■ Written exercise ■
Find the string "Python" in the records. Copy every line it appears in.

■ Raw data ■
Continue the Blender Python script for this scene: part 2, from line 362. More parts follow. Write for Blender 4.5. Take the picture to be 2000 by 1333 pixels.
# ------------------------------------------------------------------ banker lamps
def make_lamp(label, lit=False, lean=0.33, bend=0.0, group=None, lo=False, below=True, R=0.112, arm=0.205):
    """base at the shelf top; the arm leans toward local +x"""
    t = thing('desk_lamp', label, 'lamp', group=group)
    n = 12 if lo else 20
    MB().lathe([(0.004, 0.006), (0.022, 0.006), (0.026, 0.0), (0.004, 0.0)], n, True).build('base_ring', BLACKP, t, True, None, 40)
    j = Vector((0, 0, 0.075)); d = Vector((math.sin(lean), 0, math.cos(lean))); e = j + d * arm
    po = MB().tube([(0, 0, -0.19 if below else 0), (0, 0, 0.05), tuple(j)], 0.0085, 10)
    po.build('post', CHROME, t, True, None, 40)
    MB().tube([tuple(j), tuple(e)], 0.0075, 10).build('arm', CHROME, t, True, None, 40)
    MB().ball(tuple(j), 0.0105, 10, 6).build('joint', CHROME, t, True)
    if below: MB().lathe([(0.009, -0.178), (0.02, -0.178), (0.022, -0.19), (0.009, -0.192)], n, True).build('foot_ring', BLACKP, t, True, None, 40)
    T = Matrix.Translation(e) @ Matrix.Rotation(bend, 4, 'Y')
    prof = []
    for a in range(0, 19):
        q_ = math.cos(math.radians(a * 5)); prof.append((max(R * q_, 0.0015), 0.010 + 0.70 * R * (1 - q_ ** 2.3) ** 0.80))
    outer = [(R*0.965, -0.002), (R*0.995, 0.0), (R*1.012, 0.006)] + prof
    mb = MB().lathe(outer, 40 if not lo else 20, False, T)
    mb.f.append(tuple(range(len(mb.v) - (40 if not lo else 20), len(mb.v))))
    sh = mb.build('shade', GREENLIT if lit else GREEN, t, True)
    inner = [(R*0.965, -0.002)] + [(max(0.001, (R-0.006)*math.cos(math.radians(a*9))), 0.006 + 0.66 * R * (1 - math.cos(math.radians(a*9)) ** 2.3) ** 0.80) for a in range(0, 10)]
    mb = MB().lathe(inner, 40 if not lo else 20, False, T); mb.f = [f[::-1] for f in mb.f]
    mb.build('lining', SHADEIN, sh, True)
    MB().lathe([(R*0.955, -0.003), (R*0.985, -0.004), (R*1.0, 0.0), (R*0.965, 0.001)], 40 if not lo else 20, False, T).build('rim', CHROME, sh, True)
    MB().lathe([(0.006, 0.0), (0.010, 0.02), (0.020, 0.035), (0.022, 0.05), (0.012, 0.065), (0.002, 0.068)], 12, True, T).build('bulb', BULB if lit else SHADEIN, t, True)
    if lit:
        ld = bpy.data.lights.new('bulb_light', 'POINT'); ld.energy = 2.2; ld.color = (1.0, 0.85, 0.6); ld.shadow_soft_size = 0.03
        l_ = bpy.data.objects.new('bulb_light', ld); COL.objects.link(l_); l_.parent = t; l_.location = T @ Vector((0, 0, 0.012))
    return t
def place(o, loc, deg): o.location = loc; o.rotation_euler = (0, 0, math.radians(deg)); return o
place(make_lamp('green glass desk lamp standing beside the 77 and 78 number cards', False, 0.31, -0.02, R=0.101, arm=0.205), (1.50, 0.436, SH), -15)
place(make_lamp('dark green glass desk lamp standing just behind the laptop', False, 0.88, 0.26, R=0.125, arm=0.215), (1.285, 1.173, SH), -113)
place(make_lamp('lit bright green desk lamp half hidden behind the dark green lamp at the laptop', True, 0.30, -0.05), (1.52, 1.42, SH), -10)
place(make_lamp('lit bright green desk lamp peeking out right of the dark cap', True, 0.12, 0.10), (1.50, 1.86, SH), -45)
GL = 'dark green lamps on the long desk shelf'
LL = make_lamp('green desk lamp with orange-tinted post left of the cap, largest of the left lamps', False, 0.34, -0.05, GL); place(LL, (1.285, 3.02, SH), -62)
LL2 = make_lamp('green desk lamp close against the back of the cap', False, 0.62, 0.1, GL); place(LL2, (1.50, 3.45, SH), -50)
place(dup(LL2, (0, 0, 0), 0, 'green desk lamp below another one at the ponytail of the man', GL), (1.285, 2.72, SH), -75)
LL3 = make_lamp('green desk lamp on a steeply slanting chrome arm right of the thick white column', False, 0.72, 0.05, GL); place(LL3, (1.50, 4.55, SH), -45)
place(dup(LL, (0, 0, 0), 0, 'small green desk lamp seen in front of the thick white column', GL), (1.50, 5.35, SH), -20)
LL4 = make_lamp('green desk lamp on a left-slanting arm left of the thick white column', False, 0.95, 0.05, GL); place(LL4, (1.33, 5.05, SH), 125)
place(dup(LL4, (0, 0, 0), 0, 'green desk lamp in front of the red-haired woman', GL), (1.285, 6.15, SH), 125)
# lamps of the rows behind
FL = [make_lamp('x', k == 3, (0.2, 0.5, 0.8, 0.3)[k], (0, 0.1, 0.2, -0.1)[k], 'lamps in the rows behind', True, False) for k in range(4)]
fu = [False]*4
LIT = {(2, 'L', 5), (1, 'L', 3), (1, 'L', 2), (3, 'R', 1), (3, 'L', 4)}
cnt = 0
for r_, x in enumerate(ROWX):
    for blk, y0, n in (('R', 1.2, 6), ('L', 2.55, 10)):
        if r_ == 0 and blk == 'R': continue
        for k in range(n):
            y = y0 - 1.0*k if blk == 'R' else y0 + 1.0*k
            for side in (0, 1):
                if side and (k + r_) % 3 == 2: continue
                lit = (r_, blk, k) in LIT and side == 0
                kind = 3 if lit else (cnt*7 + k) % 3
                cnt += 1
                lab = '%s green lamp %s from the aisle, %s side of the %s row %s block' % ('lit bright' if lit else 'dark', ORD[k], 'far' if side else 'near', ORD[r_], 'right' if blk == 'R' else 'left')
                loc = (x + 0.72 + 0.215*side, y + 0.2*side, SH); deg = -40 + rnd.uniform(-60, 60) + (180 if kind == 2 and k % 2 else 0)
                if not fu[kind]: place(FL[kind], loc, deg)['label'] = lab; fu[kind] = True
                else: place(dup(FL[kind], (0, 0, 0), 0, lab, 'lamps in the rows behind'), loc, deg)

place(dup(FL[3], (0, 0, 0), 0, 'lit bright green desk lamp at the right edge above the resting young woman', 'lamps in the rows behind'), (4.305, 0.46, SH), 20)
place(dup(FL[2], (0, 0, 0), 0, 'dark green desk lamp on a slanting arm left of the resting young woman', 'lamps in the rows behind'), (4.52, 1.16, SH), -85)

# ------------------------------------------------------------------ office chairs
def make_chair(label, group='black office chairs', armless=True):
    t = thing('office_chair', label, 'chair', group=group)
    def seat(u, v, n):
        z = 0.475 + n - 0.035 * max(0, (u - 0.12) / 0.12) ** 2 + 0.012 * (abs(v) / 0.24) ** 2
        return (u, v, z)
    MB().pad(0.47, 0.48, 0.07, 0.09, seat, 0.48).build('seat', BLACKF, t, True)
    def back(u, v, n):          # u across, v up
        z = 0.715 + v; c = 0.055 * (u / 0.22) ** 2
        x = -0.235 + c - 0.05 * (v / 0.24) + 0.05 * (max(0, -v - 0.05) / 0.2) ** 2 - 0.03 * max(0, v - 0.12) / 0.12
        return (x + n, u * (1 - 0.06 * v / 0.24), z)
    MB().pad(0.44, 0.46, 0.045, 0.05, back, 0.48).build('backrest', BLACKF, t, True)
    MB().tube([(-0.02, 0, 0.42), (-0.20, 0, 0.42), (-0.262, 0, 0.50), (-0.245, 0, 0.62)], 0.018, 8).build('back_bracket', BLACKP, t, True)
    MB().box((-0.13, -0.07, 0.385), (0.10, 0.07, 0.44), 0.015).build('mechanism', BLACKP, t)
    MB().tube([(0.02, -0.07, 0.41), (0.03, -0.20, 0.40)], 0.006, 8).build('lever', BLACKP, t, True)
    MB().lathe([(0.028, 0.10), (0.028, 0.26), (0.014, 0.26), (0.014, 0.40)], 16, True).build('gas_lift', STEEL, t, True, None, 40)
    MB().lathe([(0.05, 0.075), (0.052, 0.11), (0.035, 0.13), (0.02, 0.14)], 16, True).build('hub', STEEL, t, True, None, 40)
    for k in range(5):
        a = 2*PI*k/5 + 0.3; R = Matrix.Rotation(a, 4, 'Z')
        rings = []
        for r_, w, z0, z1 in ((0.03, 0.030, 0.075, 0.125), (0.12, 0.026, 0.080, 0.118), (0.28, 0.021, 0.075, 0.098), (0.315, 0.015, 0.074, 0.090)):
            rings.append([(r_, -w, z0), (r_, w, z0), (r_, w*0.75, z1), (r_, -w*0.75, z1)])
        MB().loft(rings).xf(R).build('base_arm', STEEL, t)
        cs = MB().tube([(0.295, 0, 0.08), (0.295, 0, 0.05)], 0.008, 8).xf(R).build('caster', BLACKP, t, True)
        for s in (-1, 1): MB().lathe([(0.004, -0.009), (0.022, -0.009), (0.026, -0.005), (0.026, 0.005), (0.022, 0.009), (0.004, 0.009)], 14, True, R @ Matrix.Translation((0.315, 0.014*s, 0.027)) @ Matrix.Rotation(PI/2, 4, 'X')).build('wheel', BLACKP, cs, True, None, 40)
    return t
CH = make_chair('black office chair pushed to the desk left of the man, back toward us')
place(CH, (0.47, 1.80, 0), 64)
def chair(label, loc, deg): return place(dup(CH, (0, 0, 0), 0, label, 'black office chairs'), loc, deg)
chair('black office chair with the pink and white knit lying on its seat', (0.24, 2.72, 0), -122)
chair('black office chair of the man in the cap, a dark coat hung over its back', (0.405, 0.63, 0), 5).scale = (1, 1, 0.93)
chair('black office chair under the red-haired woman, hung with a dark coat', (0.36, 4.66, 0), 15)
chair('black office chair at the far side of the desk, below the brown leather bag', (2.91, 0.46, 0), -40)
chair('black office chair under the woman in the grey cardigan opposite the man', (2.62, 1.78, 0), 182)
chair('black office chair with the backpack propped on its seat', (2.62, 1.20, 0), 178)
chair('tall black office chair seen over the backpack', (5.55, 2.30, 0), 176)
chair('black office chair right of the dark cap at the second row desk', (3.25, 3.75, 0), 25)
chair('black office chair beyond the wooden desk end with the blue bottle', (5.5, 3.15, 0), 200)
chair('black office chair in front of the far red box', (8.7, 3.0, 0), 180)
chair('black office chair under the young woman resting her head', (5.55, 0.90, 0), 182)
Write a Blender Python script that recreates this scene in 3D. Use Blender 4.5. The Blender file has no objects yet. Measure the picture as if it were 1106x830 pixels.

■ Output of the task ■
Continue the Blender Python script for this scene: part 2, from line 362. More parts follow. Write for Blender 4.5. Take the picture to be 2000 by 1333 pixels.
Write a Blender Python script that recreates this scene in 3D. Use Blender 4.5. The Blender file has no objects yet. Measure the picture as if it were 1106x830 pixels.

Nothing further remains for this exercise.